■ **Directive**
Print the listing below exactly.

----------

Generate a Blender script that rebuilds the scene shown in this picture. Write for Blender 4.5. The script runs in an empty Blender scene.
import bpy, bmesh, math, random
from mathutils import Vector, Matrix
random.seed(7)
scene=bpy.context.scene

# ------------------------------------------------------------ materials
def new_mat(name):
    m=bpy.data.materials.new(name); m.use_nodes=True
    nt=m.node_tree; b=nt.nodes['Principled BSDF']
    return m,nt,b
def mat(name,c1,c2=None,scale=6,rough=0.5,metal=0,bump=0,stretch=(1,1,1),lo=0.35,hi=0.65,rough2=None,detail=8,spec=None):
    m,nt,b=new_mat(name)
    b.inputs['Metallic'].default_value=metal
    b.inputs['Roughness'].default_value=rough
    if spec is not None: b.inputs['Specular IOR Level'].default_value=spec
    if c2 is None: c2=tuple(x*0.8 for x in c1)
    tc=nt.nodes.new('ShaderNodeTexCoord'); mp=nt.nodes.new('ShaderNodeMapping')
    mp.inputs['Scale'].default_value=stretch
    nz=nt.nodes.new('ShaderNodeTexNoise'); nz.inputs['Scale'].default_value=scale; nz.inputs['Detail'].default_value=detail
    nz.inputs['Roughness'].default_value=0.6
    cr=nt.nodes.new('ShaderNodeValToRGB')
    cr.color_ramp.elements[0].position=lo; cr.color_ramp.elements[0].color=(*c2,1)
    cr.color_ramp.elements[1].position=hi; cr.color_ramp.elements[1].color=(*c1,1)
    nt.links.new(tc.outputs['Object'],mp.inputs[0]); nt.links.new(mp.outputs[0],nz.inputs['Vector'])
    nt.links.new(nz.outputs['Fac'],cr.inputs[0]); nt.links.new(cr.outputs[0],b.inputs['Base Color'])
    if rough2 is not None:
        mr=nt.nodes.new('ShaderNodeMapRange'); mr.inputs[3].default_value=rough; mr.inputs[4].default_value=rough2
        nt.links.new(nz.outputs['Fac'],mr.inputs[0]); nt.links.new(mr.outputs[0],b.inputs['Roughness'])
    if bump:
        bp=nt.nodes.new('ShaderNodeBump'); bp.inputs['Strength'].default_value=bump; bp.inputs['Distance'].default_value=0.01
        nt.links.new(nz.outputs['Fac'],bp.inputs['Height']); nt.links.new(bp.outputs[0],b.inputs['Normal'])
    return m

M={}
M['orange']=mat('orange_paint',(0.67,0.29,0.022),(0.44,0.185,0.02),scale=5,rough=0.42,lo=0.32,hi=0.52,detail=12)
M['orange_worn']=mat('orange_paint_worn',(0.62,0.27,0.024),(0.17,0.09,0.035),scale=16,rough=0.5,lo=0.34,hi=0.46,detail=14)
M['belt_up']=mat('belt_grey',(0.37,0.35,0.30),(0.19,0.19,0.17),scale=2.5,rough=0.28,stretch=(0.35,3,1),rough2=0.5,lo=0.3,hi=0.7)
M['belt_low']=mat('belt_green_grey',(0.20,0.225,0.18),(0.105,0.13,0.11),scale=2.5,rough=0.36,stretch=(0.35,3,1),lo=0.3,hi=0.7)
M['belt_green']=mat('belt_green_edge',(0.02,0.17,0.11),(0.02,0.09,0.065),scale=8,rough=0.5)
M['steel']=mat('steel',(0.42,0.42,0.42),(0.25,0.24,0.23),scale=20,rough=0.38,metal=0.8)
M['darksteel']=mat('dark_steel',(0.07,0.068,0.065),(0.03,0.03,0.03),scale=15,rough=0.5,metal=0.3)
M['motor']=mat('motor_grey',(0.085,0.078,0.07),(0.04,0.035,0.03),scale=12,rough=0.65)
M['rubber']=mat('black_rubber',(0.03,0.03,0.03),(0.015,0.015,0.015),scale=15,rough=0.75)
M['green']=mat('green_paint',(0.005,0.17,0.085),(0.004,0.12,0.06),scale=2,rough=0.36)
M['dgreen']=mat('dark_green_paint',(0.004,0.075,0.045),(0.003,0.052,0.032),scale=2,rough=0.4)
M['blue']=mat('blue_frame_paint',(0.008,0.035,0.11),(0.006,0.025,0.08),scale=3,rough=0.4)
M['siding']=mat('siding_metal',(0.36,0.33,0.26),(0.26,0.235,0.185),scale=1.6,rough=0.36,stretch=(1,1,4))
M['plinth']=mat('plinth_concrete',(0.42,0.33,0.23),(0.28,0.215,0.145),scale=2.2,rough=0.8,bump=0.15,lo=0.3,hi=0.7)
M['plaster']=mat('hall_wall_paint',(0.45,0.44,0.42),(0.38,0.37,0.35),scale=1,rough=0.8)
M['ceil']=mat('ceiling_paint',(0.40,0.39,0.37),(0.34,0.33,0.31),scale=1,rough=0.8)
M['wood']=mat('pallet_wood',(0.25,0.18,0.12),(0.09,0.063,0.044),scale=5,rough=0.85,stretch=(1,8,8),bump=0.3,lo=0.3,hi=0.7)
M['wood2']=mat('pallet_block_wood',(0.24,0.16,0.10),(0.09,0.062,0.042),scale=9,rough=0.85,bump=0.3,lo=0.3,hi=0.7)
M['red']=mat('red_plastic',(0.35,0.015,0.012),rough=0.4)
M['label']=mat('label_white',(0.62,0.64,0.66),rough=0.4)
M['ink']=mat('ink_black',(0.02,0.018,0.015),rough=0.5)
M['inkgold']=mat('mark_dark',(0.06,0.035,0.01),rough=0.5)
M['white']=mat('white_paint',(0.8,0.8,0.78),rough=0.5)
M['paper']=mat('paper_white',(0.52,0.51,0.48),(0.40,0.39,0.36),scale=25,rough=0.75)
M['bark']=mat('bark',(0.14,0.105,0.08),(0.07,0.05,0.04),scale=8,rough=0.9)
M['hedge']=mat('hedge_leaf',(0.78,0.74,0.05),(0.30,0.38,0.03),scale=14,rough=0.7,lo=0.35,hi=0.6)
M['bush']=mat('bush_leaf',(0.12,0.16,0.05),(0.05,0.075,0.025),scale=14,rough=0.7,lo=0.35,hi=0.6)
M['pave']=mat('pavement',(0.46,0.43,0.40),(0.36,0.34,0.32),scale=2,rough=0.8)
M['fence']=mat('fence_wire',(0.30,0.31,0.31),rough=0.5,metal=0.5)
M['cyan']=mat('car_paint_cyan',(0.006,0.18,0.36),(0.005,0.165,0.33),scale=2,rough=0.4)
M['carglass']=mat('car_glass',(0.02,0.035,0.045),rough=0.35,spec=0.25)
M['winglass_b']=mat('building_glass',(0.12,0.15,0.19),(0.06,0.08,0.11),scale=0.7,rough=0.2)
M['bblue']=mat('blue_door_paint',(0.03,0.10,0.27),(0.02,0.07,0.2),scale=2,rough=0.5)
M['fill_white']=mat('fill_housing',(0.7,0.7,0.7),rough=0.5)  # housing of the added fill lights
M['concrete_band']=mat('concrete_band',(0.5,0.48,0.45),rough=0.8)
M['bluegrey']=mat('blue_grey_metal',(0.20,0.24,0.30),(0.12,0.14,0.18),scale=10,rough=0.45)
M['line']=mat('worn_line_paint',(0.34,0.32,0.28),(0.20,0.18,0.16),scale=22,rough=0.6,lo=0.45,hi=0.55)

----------

■ **Answer in full**
Generate a Blender script that rebuilds the scene shown in this picture. Write for Blender 4.5. The script runs in an empty Blender scene.
import bpy, bmesh, math, random
from mathutils import Vector, Matrix
random.seed(7)
scene=bpy.context.scene

# ------------------------------------------------------------ materials
def new_mat(name):
    m=bpy.data.materials.new(name); m.use_nodes=True
    nt=m.node_tree; b=nt.nodes['Principled BSDF']
    return m,nt,b
def mat(name,c1,c2=None,scale=6,rough=0.5,metal=0,bump=0,stretch=(1,1,1),lo=0.35,hi=0.65,rough2=None,detail=8,spec=None):
    m,nt,b=new_mat(name)
    b.inputs['Metallic'].default_value=metal
    b.inputs['Roughness'].default_value=rough
    if spec is not None: b.inputs['Specular IOR Level'].default_value=spec
    if c2 is None: c2=tuple(x*0.8 for x in c1)
    tc=nt.nodes.new('ShaderNodeTexCoord'); mp=nt.nodes.new('ShaderNodeMapping')
    mp.inputs['Scale'].default_value=stretch
    nz=nt.nodes.new('ShaderNodeTexNoise'); nz.inputs['Scale'].default_value=scale; nz.inputs['Detail'].default_value=detail
    nz.inputs['Roughness'].default_value=0.6
    cr=nt.nodes.new('ShaderNodeValToRGB')
    cr.color_ramp.elements[0].position=lo; cr.color_ramp.elements[0].color=(*c2,1)
    cr.color_ramp.elements[1].position=hi; cr.color_ramp.elements[1].color=(*c1,1)
    nt.links.new(tc.outputs['Object'],mp.inputs[0]); nt.links.new(mp.outputs[0],nz.inputs['Vector'])
    nt.links.new(nz.outputs['Fac'],cr.inputs[0]); nt.links.new(cr.outputs[0],b.inputs['Base Color'])
    if rough2 is not None:
        mr=nt.nodes.new('ShaderNodeMapRange'); mr.inputs[3].default_value=rough; mr.inputs[4].default_value=rough2
        nt.links.new(nz.outputs['Fac'],mr.inputs[0]); nt.links.new(mr.outputs[0],b.inputs['Roughness'])
    if bump:
        bp=nt.nodes.new('ShaderNodeBump'); bp.inputs['Strength'].default_value=bump; bp.inputs['Distance'].default_value=0.01
        nt.links.new(nz.outputs['Fac'],bp.inputs['Height']); nt.links.new(bp.outputs[0],b.inputs['Normal'])
    return m

M={}
M['orange']=mat('orange_paint',(0.67,0.29,0.022),(0.44,0.185,0.02),scale=5,rough=0.42,lo=0.32,hi=0.52,detail=12)
M['orange_worn']=mat('orange_paint_worn',(0.62,0.27,0.024),(0.17,0.09,0.035),scale=16,rough=0.5,lo=0.34,hi=0.46,detail=14)
M['belt_up']=mat('belt_grey',(0.37,0.35,0.30),(0.19,0.19,0.17),scale=2.5,rough=0.28,stretch=(0.35,3,1),rough2=0.5,lo=0.3,hi=0.7)
M['belt_low']=mat('belt_green_grey',(0.20,0.225,0.18),(0.105,0.13,0.11),scale=2.5,rough=0.36,stretch=(0.35,3,1),lo=0.3,hi=0.7)
M['belt_green']=mat('belt_green_edge',(0.02,0.17,0.11),(0.02,0.09,0.065),scale=8,rough=0.5)
M['steel']=mat('steel',(0.42,0.42,0.42),(0.25,0.24,0.23),scale=20,rough=0.38,metal=0.8)
M['darksteel']=mat('dark_steel',(0.07,0.068,0.065),(0.03,0.03,0.03),scale=15,rough=0.5,metal=0.3)
M['motor']=mat('motor_grey',(0.085,0.078,0.07),(0.04,0.035,0.03),scale=12,rough=0.65)
M['rubber']=mat('black_rubber',(0.03,0.03,0.03),(0.015,0.015,0.015),scale=15,rough=0.75)
M['green']=mat('green_paint',(0.005,0.17,0.085),(0.004,0.12,0.06),scale=2,rough=0.36)
M['dgreen']=mat('dark_green_paint',(0.004,0.075,0.045),(0.003,0.052,0.032),scale=2,rough=0.4)
M['blue']=mat('blue_frame_paint',(0.008,0.035,0.11),(0.006,0.025,0.08),scale=3,rough=0.4)
M['siding']=mat('siding_metal',(0.36,0.33,0.26),(0.26,0.235,0.185),scale=1.6,rough=0.36,stretch=(1,1,4))
M['plinth']=mat('plinth_concrete',(0.42,0.33,0.23),(0.28,0.215,0.145),scale=2.2,rough=0.8,bump=0.15,lo=0.3,hi=0.7)
M['plaster']=mat('hall_wall_paint',(0.45,0.44,0.42),(0.38,0.37,0.35),scale=1,rough=0.8)
M['ceil']=mat('ceiling_paint',(0.40,0.39,0.37),(0.34,0.33,0.31),scale=1,rough=0.8)
M['wood']=mat('pallet_wood',(0.25,0.18,0.12),(0.09,0.063,0.044),scale=5,rough=0.85,stretch=(1,8,8),bump=0.3,lo=0.3,hi=0.7)
M['wood2']=mat('pallet_block_wood',(0.24,0.16,0.10),(0.09,0.062,0.042),scale=9,rough=0.85,bump=0.3,lo=0.3,hi=0.7)
M['red']=mat('red_plastic',(0.35,0.015,0.012),rough=0.4)
M['label']=mat('label_white',(0.62,0.64,0.66),rough=0.4)
M['ink']=mat('ink_black',(0.02,0.018,0.015),rough=0.5)
M['inkgold']=mat('mark_dark',(0.06,0.035,0.01),rough=0.5)
M['white']=mat('white_paint',(0.8,0.8,0.78),rough=0.5)
M['paper']=mat('paper_white',(0.52,0.51,0.48),(0.40,0.39,0.36),scale=25,rough=0.75)
M['bark']=mat('bark',(0.14,0.105,0.08),(0.07,0.05,0.04),scale=8,rough=0.9)
M['hedge']=mat('hedge_leaf',(0.78,0.74,0.05),(0.30,0.38,0.03),scale=14,rough=0.7,lo=0.35,hi=0.6)
M['bush']=mat('bush_leaf',(0.12,0.16,0.05),(0.05,0.075,0.025),scale=14,rough=0.7,lo=0.35,hi=0.6)
M['pave']=mat('pavement',(0.46,0.43,0.40),(0.36,0.34,0.32),scale=2,rough=0.8)
M['fence']=mat('fence_wire',(0.30,0.31,0.31),rough=0.5,metal=0.5)
M['cyan']=mat('car_paint_cyan',(0.006,0.18,0.36),(0.005,0.165,0.33),scale=2,rough=0.4)
M['carglass']=mat('car_glass',(0.02,0.035,0.045),rough=0.35,spec=0.25)
M['winglass_b']=mat('building_glass',(0.12,0.15,0.19),(0.06,0.08,0.11),scale=0.7,rough=0.2)
M['bblue']=mat('blue_door_paint',(0.03,0.10,0.27),(0.02,0.07,0.2),scale=2,rough=0.5)
M['fill_white']=mat('fill_housing',(0.7,0.7,0.7),rough=0.5)  # housing of the added fill lights
M['concrete_band']=mat('concrete_band',(0.5,0.48,0.45),rough=0.8)
M['bluegrey']=mat('blue_grey_metal',(0.20,0.24,0.30),(0.12,0.14,0.18),scale=10,rough=0.45)
M['line']=mat('worn_line_paint',(0.34,0.32,0.28),(0.20,0.18,0.16),scale=22,rough=0.6,lo=0.45,hi=0.55)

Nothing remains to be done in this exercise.